*DATA ROWS*
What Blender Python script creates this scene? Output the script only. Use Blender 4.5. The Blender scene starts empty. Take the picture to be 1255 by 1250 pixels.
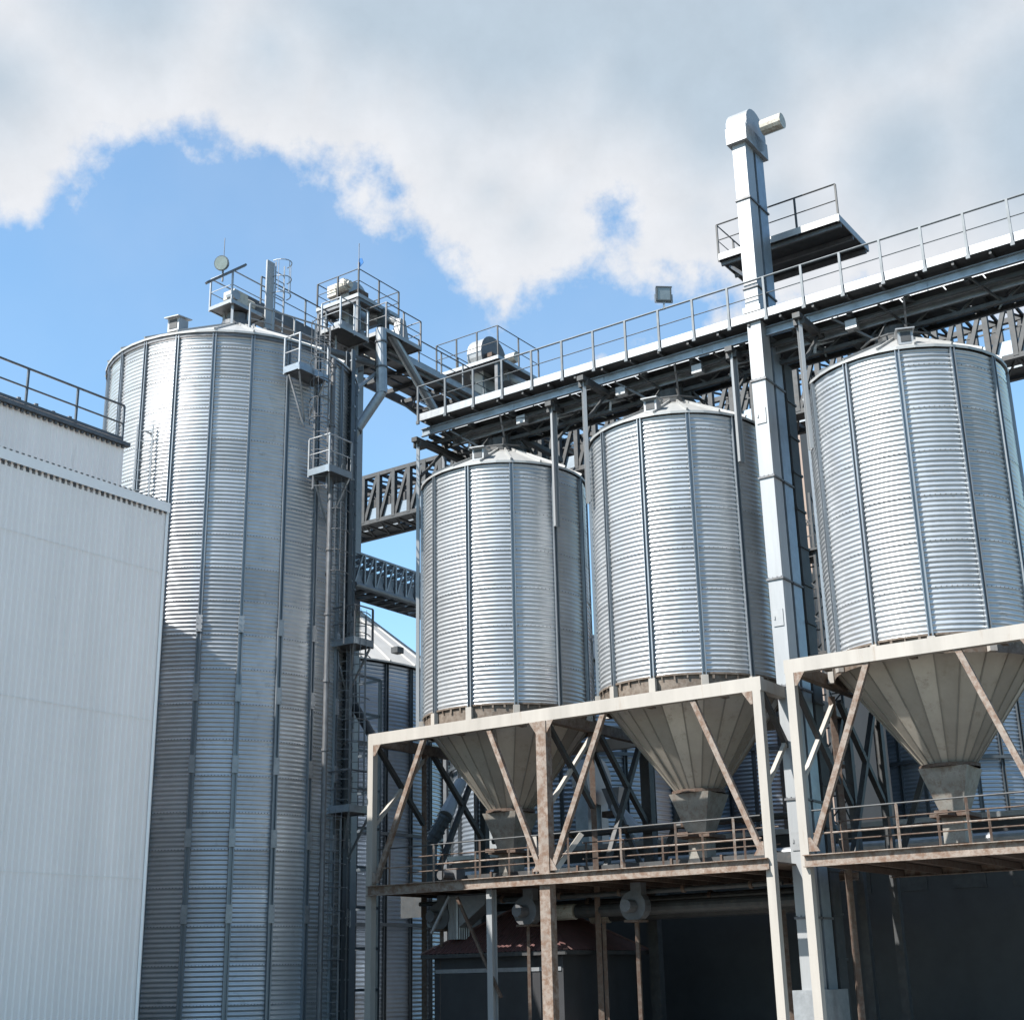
import bpy, math, random
import numpy as np
from mathutils import Vector, Matrix, noise as mnoise
random.seed(7)
S = bpy.context.scene
COL = S.collection
R = math.radians

# ------------------------------------------------------------------ camera, sky, sun, exposure
PITCH, ROLL, FPX, CZ = R(18.7), R(-1.25), 1700.0, 1.7
cam = bpy.data.cameras.new('camera'); co = bpy.data.objects.new('camera', cam); COL.objects.link(co)
cam.sensor_fit = 'HORIZONTAL'; cam.sensor_width = 36; cam.lens = 36 * FPX / 1255
cam.clip_start = .1; cam.clip_end = 3000
Fw = Vector((0, math.cos(PITCH), math.sin(PITCH))); Rt0 = Vector((1, 0, 0)); Up0 = Rt0.cross(Fw)
Rt = math.cos(ROLL) * Rt0 + math.sin(ROLL) * Up0; Up = -math.sin(ROLL) * Rt0 + math.cos(ROLL) * Up0
co.matrix_world = Matrix(((Rt.x, Up.x, -Fw.x, 0), (Rt.y, Up.y, -Fw.y, 0), (Rt.z, Up.z, -Fw.z, CZ), (0, 0, 0, 1)))
S.camera = co
S.render.resolution_x, S.render.resolution_y = 1024, 1019
S.view_settings.view_transform = 'Standard'; S.view_settings.look = 'None'
S.view_settings.exposure = 1.34; S.view_settings.gamma = 1
S.cycles.max_bounces = 6; S.cycles.diffuse_bounces = 3; S.cycles.glossy_bounces = 3

def ray(u, v):
    return Fw + (u - 627.5) / FPX * Rt - (v - 625) / FPX * Up
def px(u, v, D):                      # point at horizontal distance D
    d = ray(u, v); return Vector((0, 0, CZ)) + d * (D / math.hypot(d.x, d.y))
def pl(u, v, p0, n):                  # point on a plane of the site
    d = ray(u, v); c = Vector((0, 0, CZ)); return c + d * ((Vector(p0) - c).dot(n) / d.dot(n))

SUN_AZ, SUN_EL = R(239), R(47)        # azimuth clockwise from +Y
sd = Vector((math.sin(SUN_AZ) * math.cos(SUN_EL), math.cos(SUN_AZ) * math.cos(SUN_EL), math.sin(SUN_EL)))
sl = bpy.data.lights.new('sun', 'SUN'); sl.energy = 4.9; sl.angle = R(.5); sl.color = (1, .96, .9)
so = bpy.data.objects.new('sun', sl); COL.objects.link(so); so.rotation_euler = sd.to_track_quat('Z', 'Y').to_euler()

W = bpy.data.worlds.new('World'); S.world = W; W.use_nodes = True
def world():
    nt = W.node_tree; N = nt.nodes; L = nt.links
    bg = N['Background']
    def nd(t, **k):
        n = N.new(t)
        for a, b in k.items(): setattr(n, a, b)
        return n
    def m(op, a, b=None, c=None, clamp=False):
        n = nd('ShaderNodeMath', operation=op); n.use_clamp = clamp
        for i, x in enumerate((a, b, c)):
            if x is None: continue
            if isinstance(x, (int, float)): n.inputs[i].default_value = x
            else: L.new(x, n.inputs[i])
        return n.outputs[0]
    sky = nd('ShaderNodeTexSky', sky_type='NISHITA'); sky.sun_disc = False
    sky.sun_elevation = SUN_EL; sky.sun_rotation = SUN_AZ; sky.air_density = 1.0; sky.dust_density = .7; sky.ozone_density = 1.5
    tc = nd('ShaderNodeTexCoord'); D = tc.outputs['Generated']
    def noise(scale, det, rough=.55):
        n = nd('ShaderNodeTexNoise'); n.inputs['Scale'].default_value = scale; n.inputs['Detail'].default_value = det
        n.inputs['Roughness'].default_value = rough; L.new(D, n.inputs['Vector']); return n.outputs['Fac']
    n1 = noise(9, 8, .6); n2 = noise(26, 6, .62); n3 = noise(3.2, 5)
    blobs = [(598,-190,440),(470,110,118),(425,212,30),(448,238,24),(472,272,12),(535,195,92),(600,235,84),(650,275,82),(617,345,34),(614,370,20),
             (700,262,92),(780,262,100),(860,255,100),(950,250,120),(1110,190,170),(1300,150,230),(330,60,138),(150,-40,210),(0,100,150),
             (850,60,260),(1050,-100,300),(905,415,34),(790,425,24),(735,440,16),(985,330,60)]
    field = None
    for (u, v, r) in blobs:
        d = ray(u, v).normalized()
        vm = nd('ShaderNodeVectorMath', operation='DISTANCE'); L.new(D, vm.inputs[0]); vm.inputs[1].default_value = d
        dirl = ray(u, v).length
        f = m('SUBTRACT', r / FPX / dirl, vm.outputs['Value'])
        field = f if field is None else m('SMOOTH_MAX', field, f, .02)
    for (u, v, r) in [(757, 268, 10), (740, 263, 4), (484, 238, 13), (462, 205, 12)]:  # holes of blue
        d = ray(u, v).normalized()
        vm = nd('ShaderNodeVectorMath', operation='DISTANCE'); L.new(D, vm.inputs[0]); vm.inputs[1].default_value = d
        f = m('SUBTRACT', vm.outputs['Value'], r / FPX)
        field = m('SMOOTH_MIN', field, m('ADD', f, .006), .012)
    disp = m('ADD', m('MULTIPLY', m('SUBTRACT', n1, .5), .085), m('MULTIPLY', m('SUBTRACT', n2, .5), .06))
    fn = m('ADD', field, disp)
    mr = nd('ShaderNodeMapRange', interpolation_type='SMOOTHSTEP'); L.new(fn, mr.inputs['Value'])
    mr.inputs['From Min'].default_value = -.010; mr.inputs['From Max'].default_value = .018
    mask = mr.outputs['Result']
    # thin high wisps everywhere
    w2 = nd('ShaderNodeMapRange', interpolation_type='SMOOTHSTEP'); L.new(n3, w2.inputs['Value'])
    w2.inputs['From Min'].default_value = .35; w2.inputs['From Max'].default_value = .8; w2.inputs['To Min'].default_value = .05; w2.inputs['To Max'].default_value = .2
    mask = m('MAXIMUM', mask, w2.outputs['Result'])
    # thick parts of the cloud are greyer, its rim brilliant
    dp = nd('ShaderNodeMapRange', interpolation_type='SMOOTHSTEP'); L.new(m('ADD', field, m('MULTIPLY', m('SUBTRACT', n1, .5), .05)), dp.inputs['Value'])
    dp.inputs['From Min'].default_value = .01; dp.inputs['From Max'].default_value = .10
    cr = nd('ShaderNodeMix', data_type='RGBA'); L.new(dp.outputs['Result'], cr.inputs['Factor'])
    cr.inputs[6].default_value = (.80, .82, .86, 1); cr.inputs[7].default_value = (.50, .60, .70, 1)
    cv = nd('ShaderNodeMix', data_type='RGBA', blend_type='MULTIPLY'); cv.inputs[0].default_value = 1
    L.new(cr.outputs[2], cv.inputs[6]); g = m('ADD', m('MULTIPLY', n2, .22), .89)
    cb = nd('ShaderNodeCombineColor'); [L.new(g, cb.inputs[i]) for i in range(3)]; L.new(cb.outputs[0], cv.inputs[7])
    bg.inputs['Strength'].default_value = SKY
    st = nd('ShaderNodeMix', data_type='RGBA', blend_type='MULTIPLY'); st.inputs[0].default_value = 1; st.inputs[7].default_value = (.75, .96, .98, 1)
    L.new(sky.outputs[0], st.inputs[6]); L.new(st.outputs[2], bg.inputs['Color'])
    b2 = nd('ShaderNodeBackground'); L.new(cv.outputs[2], b2.inputs['Color']); b2.inputs['Strength'].default_value = .41
    mx = nd('ShaderNodeMixShader'); L.new(mask, mx.inputs[0]); L.new(bg.outputs[0], mx.inputs[1]); L.new(b2.outputs[0], mx.inputs[2])
    L.new(mx.outputs[0], N['World Output'].inputs['Surface'])
SKY = .11
world()

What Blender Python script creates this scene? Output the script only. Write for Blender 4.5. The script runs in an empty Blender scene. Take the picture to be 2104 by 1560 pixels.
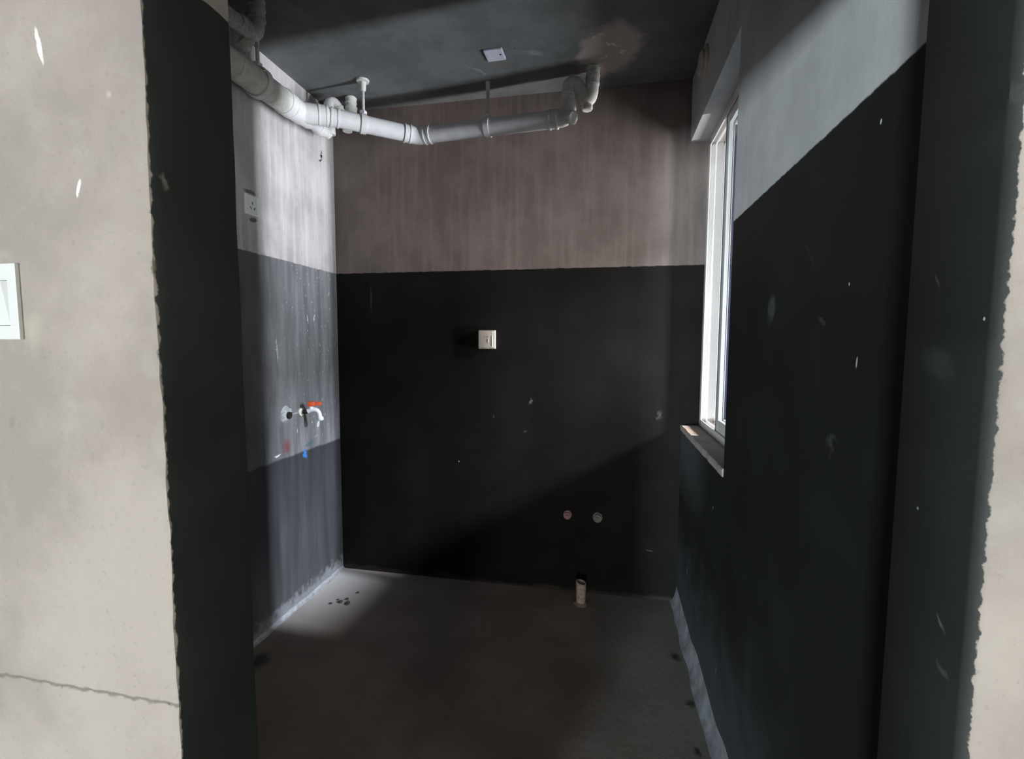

*YOUR INSTRUCTIONS*
The lines from the start of the entries above through the one containing "R = math.radians" are to be retyped exactly, and no others. Pictures are left out.

*OUTPUT FOR THIS TASK*
What Blender Python script creates this scene? Output the script only. Use Blender 4.5. The Blender scene starts empty. Take the picture to be 1255 by 1250 pixels.
import bpy, math, random
import numpy as np
from mathutils import Vector, Matrix, noise as mnoise
random.seed(7)
S = bpy.context.scene
COL = S.collection
R = math.radians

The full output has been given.